Alexis Llorente, an Infant, by Her Guardian ad Litem, Laurence L. Love, Esq., et al., Appellants,
v
City of New York et al., Respondents.

—[*1] Steven Greenfield, West Hampton Dunes, N.Y. (Sheila F. Pepper of counsel), for appellants.

Barry, McTiernan & Moore, New York, N.Y. (Laurel A. Wedinger of counsel), for respondents City of New York and Administration for Children's Services.

Wilson, Elser, Moskowitz, Delman & Dicker, LLP, Stamford, Conn. (Anthony B. Corleto and James D. Kothe of counsel), for respondent Little Flower Children's Services.

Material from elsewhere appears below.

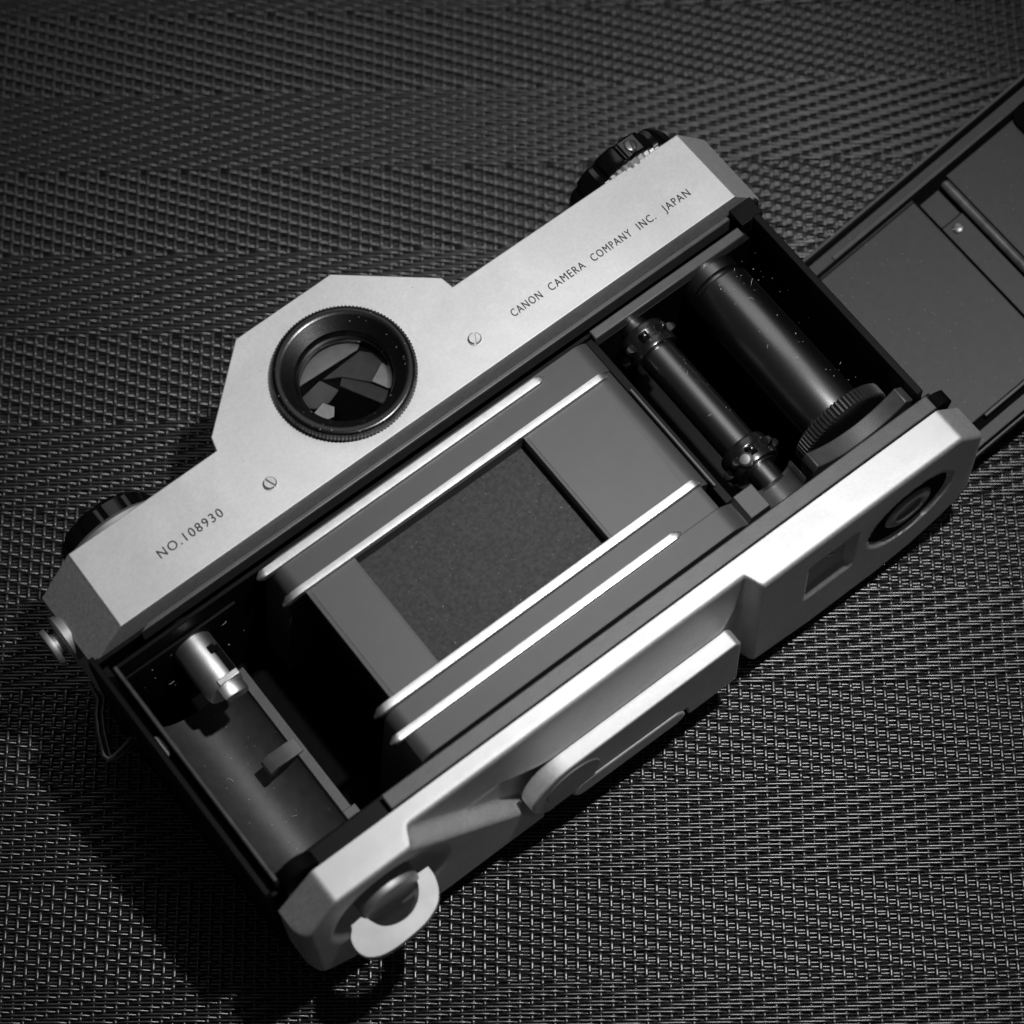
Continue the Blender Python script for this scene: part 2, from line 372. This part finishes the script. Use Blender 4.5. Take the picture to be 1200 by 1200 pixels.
# --- left chamber: cartridge trough, fork
g = []
TX, TZ, TR = -34.2, -12.2, 9.0
prof = arc(TX, TZ, TR, rad(190), rad(332), 30)
prof2 = prof + [(prof[-1][0] + .2, prof[-1][1] + .3), (prof[-1][0] + 1.7, prof[-1][1] + .3), (prof[-1][0] + 1.7, -30), (TX - 9, -30)]
b = MB(); b.prism(prof2, -13.2, 25.5, 'y')
trough = part(b, "cartridge_trough", TROUGH, smooth=30)
b = MB(); e = prof[-1]
b.box(e[0] + .05, e[0] + 1.8, -6.2, 25.4, e[1] - 2, e[1] + .45); b.box(e[0] + .05, e[0] + 2.6, -9.2, -6.2, e[1] - 2, e[1] + .45)
sub(b, "trough_rim", RIDGE, trough, bevel=.08)
b = MB(); b.prism([(e[0] + 1.2, e[1] + .9), (e[0] - 4.2, e[1] + 1.3), (e[0] - 5.6, e[1] + .5), (e[0] - 5.9, e[1] - .9), (e[0] - 5.0, e[1] - .9), (e[0] - 3.8, e[1] + .5), (e[0] + 1.2, e[1] + .2)], 6.6, 9.6, 'y')
sub(b, "spring_tab", mat("dark_spring_steel", .05, .4, 0, spec=.9, noise=.2, nscale=500), trough, bevel=.1)
FX, FZ = -29.8, -9.5
b = MB(); b.lathe((FX, 0, FZ), [(2.6, 21.2), (3.4, 21.3), (3.6, 22.2), (3.6, 34.0), (3.0, 34.3), (3.0, 36)], 'y', 40)
fork = part(b, "rewind_fork", ALU)
b = MB(); b.lathe((FX, 0, FZ), [(1.6, 18.6), (3.2, 18.7), (3.45, 19.2), (3.45, 21.4), (1.6, 21.4)], 'y', 12, None, rad(25), rad(115))
b.box(FX - .9, FX + 3.2, 21.2, 22.4, FZ + 1.6, FZ + 3.8)
sub(b, "fork_prong", ALU, fork, bevel=.15)
b = MB(); b.box(FX + 1.9, FX + 3.2, 22.5, 28.2, FZ + 1.2, FZ + 3.02); b.box(FX + 1.2, FX + 2.6, 27.0, 28.6, FZ + 2.2, FZ + 3.42)
sub(b, "fork_slot", MATTE, fork, bevel=.1)
b = MB(); b.lathe((FX, 0, FZ), [(4.4, 33.8), (4.4, 35.2), (3.2, 35.4)], 'y', 32, open_ends=True)
sub(b, "fork_collar", BLACK, fork)

# --- top cover with prism hump
out = [(-38.7, 36.9), (93.4, 36.9), (93.2, 53.2), (43.2, 53.6), (42.75, 56.2), (27.8, 68.9), (7.3, 68.8), (-6.9, 56.0), (-7.6, 53.4), (-38.4, 53.2)]
EC = (18.1, 51.3)
def inset(poly, d):
    n = len(poly); r = []
    for i in range(n):
        p, q, t = Vector(poly[i - 1]), Vector(poly[i]), Vector(poly[(i + 1) % n])
        e1 = (q - p).normalized(); e2 = (t - q).normalized(); n1 = Vector((-e1.y, e1.x)); n2 = Vector((-e2.y, e2.x))
        m_ = (n1 + n2); m_ = m_ / m_.dot(n1) ; r.append(tuple(q + m_ * d))
    return r
bm = bmesh.new()
levels = [(.22, 3.0), (.07, 2.93), (0, 2.75)]
loops = [[bm.verts.new((x, y, z)) for x, y in inset(out, d)] for d, z in levels]
top = loops[0]; hole = [bm.verts.new((EC[0] + 9.6 * cos(2 * pi * k / 48), EC[1] + 9.6 * sin(2 * pi * k / 48), 3.0)) for k in range(48)]
ed = [bm.edges.new((top[i], top[(i + 1) % len(top)])) for i in range(len(top))] + [bm.edges.new((hole[i], hole[(i + 1) % 48])) for i in range(48)]
bmesh.ops.triangle_fill(bm, edges=ed, use_beauty=True)
nn = len(top)
for a, c in zip(loops, loops[1:]):
    for i in range(nn): j = (i + 1) % nn; bm.faces.new((a[i], c[i], c[j], a[j]))
top = loops[-1]
lo = [bm.verts.new((-45.6, 36.9, -4.6)), bm.verts.new((-45.6, 53.0, -5.6)), bm.verts.new((99.3, 36.9, -4.5)), bm.verts.new((99.5, 52.8, -5.0))]
bm.faces.new((top[0], top[9], lo[1], lo[0])); bm.faces.new((top[1], lo[2], lo[3], top[2]))
ring = [lo[0], top[0], top[1], lo[2], lo[3], top[2], top[3], top[4], top[5], top[6], top[7], top[8], top[9], lo[1]]
low = [bm.verts.new((v.co.x, v.co.y, -31)) for v in ring]
for i in range(len(ring)): j = (i + 1) % len(ring); bm.faces.new((ring[i], low[i], low[j], ring[j]))
hl = [bm.verts.new((v.co.x, v.co.y, -4)) for v in hole]
for i in range(48): bm.faces.new((hole[i], hole[(i + 1) % 48], hl[(i + 1) % 48], hl[i]))
bmesh.ops.recalc_face_normals(bm, faces=bm.faces)
for v in bm.verts: v.co *= S
me = bpy.data.meshes.new("top_cover"); bm.to_mesh(me); bm.free(); me.shade_smooth(); me.set_sharp_from_angle(angle=rad(8)); me.materials.append(CHROME)
cover = bpy.data.objects.new("top_cover", me); COL.objects.link(cover); cover.parent = root; cover.location = OFF

def slotted_screw(c, r, h, parent, name="slotted_screw", m=CHROME2, ang=rad(60), n=(0, 0, 1)):
    """round head split by a real slot: two half caps on a washer"""
    b = MB(); w = .16 * r
    b.lathe((0, 0, 0), [(r, -.5), (r, h * .25), (0, h * .25)], 'z', 28)
    for s_ in (1, -1):
        a0 = math.asin(w / r); pts = [(r * cos(a0 + (pi - 2 * a0) * k / 14), r * sin(a0 + (pi - 2 * a0) * k / 14) * s_) for k in range(15)]
        inner = [(x * .8, w * s_ + (y - w * s_) * .8) for x, y in pts]; nn = len(pts)
        v = [(x, y, h * .2) for x, y in pts] + [(x, y, h * .7) for x, y in pts] + [(x, y, h) for x, y in inner]
        f = [tuple(range(2 * nn, 3 * nn))] + [(k * nn + i, k * nn + (i + 1) % nn, (k + 1) * nn + (i + 1) % nn, (k + 1) * nn + i) for k in range(2) for i in range(nn)]
        b.add(v, f)
    q = Vector((0, 0, 1)).rotation_difference(Vector(n).normalized()).to_matrix()
    rot = Matrix.Rotation(ang, 3, 'Z')
    b.v = [tuple(Vector(c) + q @ (rot @ Vector(p))) for p in b.v]
    return sub(b, name, m, parent, weld=False)
slotted_screw((40.0, 42.9, 3.0), 1.2, .6, cover, m=STEEL); slotted_screw((-3.9, 42.6, 3.0), 1.2, .6, cover, m=STEEL, ang=rad(110))

def lettering(words, name, m, parent, h, xf, sx=1.0):
    """words: (text, x0, x1, y) in the thing's mm; each stretched from x0 to x1, capital height h"""
    verts, faces = [], []
    for (w, x0, x1, y) in words:
        c = bpy.data.curves.new("txt", 'FONT'); c.body = w; c.size = 1.0; c.resolution_u = 4; c.space_character = 1.22
        o = bpy.data.objects.new("txt", c); COL.objects.link(o); bpy.context.view_layer.update()
        me = o.evaluated_get(bpy.context.evaluated_depsgraph_get()).to_mesh()
        co = np.array([v.co[:] for v in me.vertices]); fs = [tuple(p.vertices) for p in me.polygons]
        o.to_mesh_clear(); bpy.data.objects.remove(o); bpy.data.curves.remove(c)
        mx = co.max(0); mn = co.min(0); capH = .70
        X = x0 + (co[:, 0] - mn[0]) / (mx[0] - mn[0]) * (x1 - x0); Y = y + co[:, 1] / capH * h
        for dx, dy, dz in ((0, 0, 0), (.05, .02, .003)):                     # cut with a tool of some width
            o_ = len(verts); verts += [(a + dx, b_ + dy, dz) for a, b_ in zip(X, Y)]; faces += [tuple(i + o_ for i in q) for q in fs]
    b = MB(); n = len(verts); b.v = [xf(p) for p in verts]; b.f = faces
    return sub(b, name, m, parent, weld=False)
flat = lambda p: (p[0], p[1], 3.012 + p[2])
lettering([("CANON", 48.0, 54.4, 42.1), ("CAMERA", 56.2, 63.9, 42.1), ("COMPANY", 65.6, 74.3, 42.05), ("INC.", 75.9, 79.6, 42.0), ("JAPAN", 81.6, 87.4, 42.0)], "maker_lettering", INK, cover, 1.55, flat)
lettering([("NO.108930", -26.4, -13.4, 42.7)], "serial_lettering", INK, cover, 1.75, flat)

# --- viewfinder eyepiece
b = MB(); b.lathe((EC[0], EC[1], 0), [(9.5, -4), (9.5, 2.8), (12.3, 2.9), (12.3, 5.0), (12.1, 5.2), (11.6, 5.3), (10.8, 5.1), *[(10.75 - 1.95 * i / 26 + (.05 if i % 2 else -.03), 5.05 - 2.0 * i / 26) for i in range(27)], (8.75, 3.0), (8.5, 2.6), (8.5, 1.4), (8.1, 1.2), (8.1, -4), (9.5, -4)], 'z', 192,
                  None)
eye = part(b, "eyepiece_ring", mat("worn_black_eyepiece", .002, .27, 0, spec=.6, noise=.6, nscale=700, bump=.12, bscale=2500, speck=.16, ior=1.5), smooth=40)
b = MB(); b.lathe((EC[0], EC[1], 0), [(12.2, 3.0), (12.55, 3.15), (12.65, 4.7), (12.2, 4.95)], 'z', 240, lambda k: 1.012 if k % 2 else .992, open_ends=True)
sub(b, "knurled_rim", mat("worn_knurl", .05, .35, 0.3, spec=.7, noise=.6, nscale=600), eye, smooth=10)
b = MB(); b.lathe((EC[0], EC[1], 0), [(0, .55), (8.1, .2), (8.1, .6), (6, .85), (0, 1.0)], 'z', 48)
sub(b, "eyepiece_glass", GLASS, eye)
def facet(poly, v, z, tilt=(0, 0)):  # reflections in the prism, put into the grey tones of flat facets
    cx = sum(p[0] for p in poly) / len(poly); cy = sum(p[1] for p in poly) / len(poly)
    b = MB(); n = len(poly); Z = lambda p: z + (p[0] - cx) * tilt[0] + (p[1] - cy) * tilt[1]
    b.add([(p[0], p[1], Z(p)) for p in poly] + [(p[0], p[1], Z(p) - .3) for p in poly], [tuple(range(n)), tuple(range(n, 2 * n))[::-1]] + [(i, (i + 1) % n, (i + 1) % n + n, i + n) for i in range(n)])
    sub(b, "prism_reflection", facet_mat(v), eye, weld=False)
facet([(9.3, 54.6), (11.8, 56.3), (23.7, 55.7), (25.5, 57), (22, 59.8), (17.7, 60.2), (13, 59.0), (10, 57)], .62, -1.0, (.02, -.03))
facet([(18.5, 53.4), (15.7, 55.0), (23.9, 55.3), (25.3, 53.6), (25.6, 51.1), (22.1, 49.2)], .13, -1.2, (.05, .02))
facet([(25.6, 51.0), (26.6, 48.4), (24.9, 46.5), (23.6, 46.3), (22.1, 49.2)], .7, -1.0, (-.03, .02))
facet([(10.7, 54.2), (15.0, 54.9), (16.5, 51.5), (14.0, 50.6), (11.4, 51.0), (10.2, 52.0)], .2, -1.1, (.02, .04))
facet([(12.9, 51.1), (14.0, 49.3), (12.9, 47.8), (11.3, 48.3), (10.6, 50.5)], .85, -1.0)
facet([(18.4, 53.0), (21.6, 49.3), (23.4, 46.2), (21.3, 44.6), (19.5, 47.8), (17.2, 52.0)], .09, -1.3, (.0, .08))
b = MB(); b.lathe((EC[0], EC[1], 0), [(0, -1.9), (9.3, -1.9), (9.3, -2.4), (0, -2.4)], 'z', 40)
sub(b, "prism_chamber", MATTE, eye)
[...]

In an action to recover damages for personal injuries, etc., the plaintiffs appeal from (1) an order of the Supreme Court, Queens County (Kerrigan, J.), dated September 10, 2009, which denied their motion to reject a Referee's report (Florio, R.), dated July 16, 2009, and, thereupon, confirmed the report, and (2) an order of the same court dated September 17, 2009, which granted the motion of the defendants City of New York and Administration for Children's Services, and the separate motion of the defendant Little Flower Children's Services, for a protective order.

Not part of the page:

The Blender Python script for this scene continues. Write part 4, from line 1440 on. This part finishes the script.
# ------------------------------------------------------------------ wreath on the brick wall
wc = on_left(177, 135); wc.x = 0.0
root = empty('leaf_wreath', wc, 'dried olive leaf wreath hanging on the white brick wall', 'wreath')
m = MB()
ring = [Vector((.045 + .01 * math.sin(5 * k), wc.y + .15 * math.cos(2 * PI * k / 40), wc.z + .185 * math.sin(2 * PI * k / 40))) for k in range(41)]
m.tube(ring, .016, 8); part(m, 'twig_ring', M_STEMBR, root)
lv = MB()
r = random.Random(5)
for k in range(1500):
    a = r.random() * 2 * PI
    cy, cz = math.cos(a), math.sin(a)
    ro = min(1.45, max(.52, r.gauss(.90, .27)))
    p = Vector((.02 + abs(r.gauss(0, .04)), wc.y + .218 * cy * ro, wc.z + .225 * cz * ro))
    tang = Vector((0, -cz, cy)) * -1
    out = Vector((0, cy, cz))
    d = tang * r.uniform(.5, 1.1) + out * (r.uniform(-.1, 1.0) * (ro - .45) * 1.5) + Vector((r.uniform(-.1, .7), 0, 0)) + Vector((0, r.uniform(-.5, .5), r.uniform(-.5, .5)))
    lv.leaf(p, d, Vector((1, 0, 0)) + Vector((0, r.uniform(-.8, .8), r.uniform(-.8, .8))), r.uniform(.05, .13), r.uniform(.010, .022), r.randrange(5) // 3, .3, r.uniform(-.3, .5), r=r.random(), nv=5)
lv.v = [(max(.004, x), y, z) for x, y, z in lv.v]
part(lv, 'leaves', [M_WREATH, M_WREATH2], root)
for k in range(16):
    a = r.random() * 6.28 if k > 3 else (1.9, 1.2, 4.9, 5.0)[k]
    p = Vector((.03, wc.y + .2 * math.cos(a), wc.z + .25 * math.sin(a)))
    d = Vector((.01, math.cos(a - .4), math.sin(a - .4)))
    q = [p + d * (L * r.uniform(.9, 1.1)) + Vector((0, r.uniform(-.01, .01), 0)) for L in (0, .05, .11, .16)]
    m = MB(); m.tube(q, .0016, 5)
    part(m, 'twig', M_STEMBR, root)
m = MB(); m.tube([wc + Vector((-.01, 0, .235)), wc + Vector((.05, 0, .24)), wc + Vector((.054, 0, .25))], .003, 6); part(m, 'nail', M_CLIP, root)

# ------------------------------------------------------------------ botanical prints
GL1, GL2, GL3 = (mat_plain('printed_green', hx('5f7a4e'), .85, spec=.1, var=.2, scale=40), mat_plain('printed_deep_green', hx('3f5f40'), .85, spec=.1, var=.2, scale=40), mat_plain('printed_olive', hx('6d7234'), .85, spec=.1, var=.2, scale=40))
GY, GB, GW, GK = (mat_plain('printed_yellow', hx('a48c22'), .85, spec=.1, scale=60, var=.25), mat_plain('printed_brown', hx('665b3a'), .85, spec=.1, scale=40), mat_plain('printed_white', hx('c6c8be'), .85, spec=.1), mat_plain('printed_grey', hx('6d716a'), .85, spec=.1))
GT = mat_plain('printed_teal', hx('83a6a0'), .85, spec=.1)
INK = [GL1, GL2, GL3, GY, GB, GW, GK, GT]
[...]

Ordered that the orders are affirmed, with one bill of costs to the respondents appearing separately and filing separate briefs.

Records kept pursuant to Social Services Law § 372 are confidential and subject to the provisions of CPLR article 31 (see Social Services Law § 372 [3]; Wheeler v Commissioner of Social Servs. of City of N.Y., 233 AD2d 4, 12-13 [1997]). CPLR 3101 (a) requires "full disclosure of all matter material and necessary in the prosecution or defense of an action." However, "[i]t may be that in a particular case [the] burden should require [the party seeking disclosure] to show that disclosure would not be detrimental to the best interests of the children affected" (Sam v Sanders, 55 NY2d 1008, 1010 [1982]).

Here, the Supreme Court properly exercised its discretion in confirming the Referee's report on the issue of disclosure (see Di Mascio v General Elec. Co., 307 AD2d 600, 601 [2003]; see generally Matter of JK&E Partnership v Chase Manhattan Bank, 276 AD2d 554, 555 [2000]), and properly granted the motion of the defendants City of New York and Administration for Children's Services, and the separate motion of the defendant Little Flower Children's Services, for a protective order (see Tornheim v Blue & White Food Prods. Corp., 73 AD3d 745 [2010]; Baez v Sugrue, 300 AD2d 519, 521 [2002]; Sam v Sanders, 80 AD2d 758 [1981], affd 55 NY2d 1008 [1982]).

The plaintiffs' remaining contentions are without merit. Rivera, J.P., Dickerson, Lott and Roman, JJ., concur.